The military leadership shares this view. It is fortunate that this turning point coincides with Ataturk's 100th year. Observances of the anniversary are taking place throughout the country and are far from superficial. There has been an extraordinary burst of Ataturk scholarship.

For the first time Turkish political scientists are interpreting Ataturks's ideas on modernization and democracy not only in a Turkish context, but in terms of their applicability to the whole developing world. Thus in political theory, as in economic thinking, Turks are reaching out into the world. Strategic commitments

Turkey is worried about instability in the Middle East. The Soviet invasion of Afghanistan confirms what Turks have always feared of Russian designs on lands to the south. They are deeply worried about Iran but feel immune from its religious commotion. They are pleased the Reagan administration is repairing relations with Pakistan.

But they see themselves as powerless to affect Mideast developments. NATO means a great deal to them. It comes up in conversation with military officers, government officials, and ordinary people everywhere.

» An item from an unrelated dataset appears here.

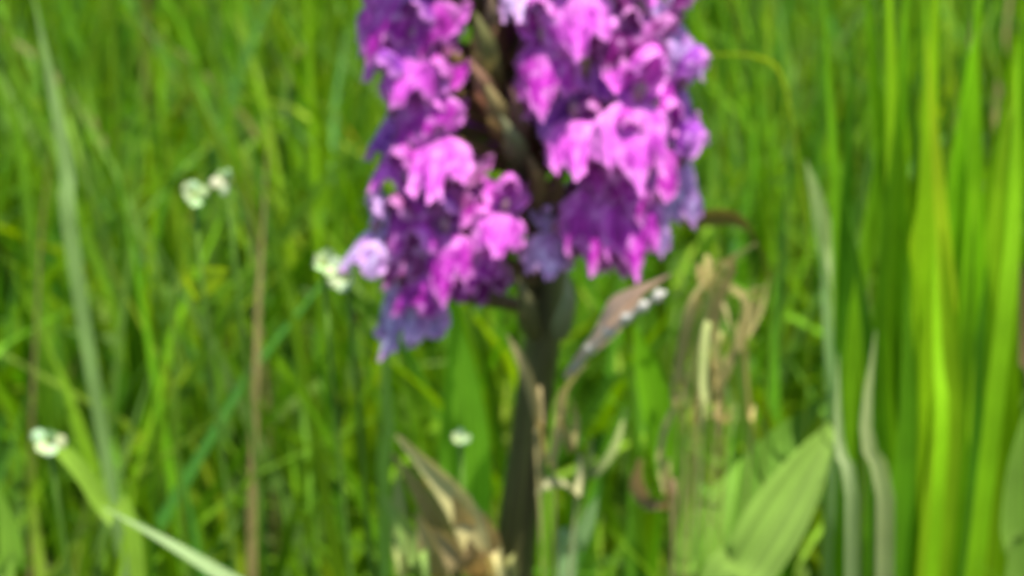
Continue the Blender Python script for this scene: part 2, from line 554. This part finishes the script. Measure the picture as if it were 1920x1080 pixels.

Turkey maintains nearly 600,000 men under arms. Turks continue to do their military service enthusiastically, though Europeans, Turkish leaders feel, take this too much for granted. They see Turkey as a bastion of strength in the Middle East but do not feel themselves engaged.Only the West Germans have joined the United States in contributing to Turkey's military modernization effort. Hopeful propects

In recent years the Turkish drama has provided an excess of tragedy and frustration. Prospects have become much brigher. The country has proved unexpectedly buoyant.

Some international bankers project that Turkey will be one of the great economic successes in the period 1985-95. It led all Organization for Economic Cooperation and Development countries in economic growth in the decade 1965-75. Turkey's relationship with the US and its European allies is not going to be problem-free, but problems appear easier to overcome now that the military leaders have set the country on a more predictable course of economic and political development.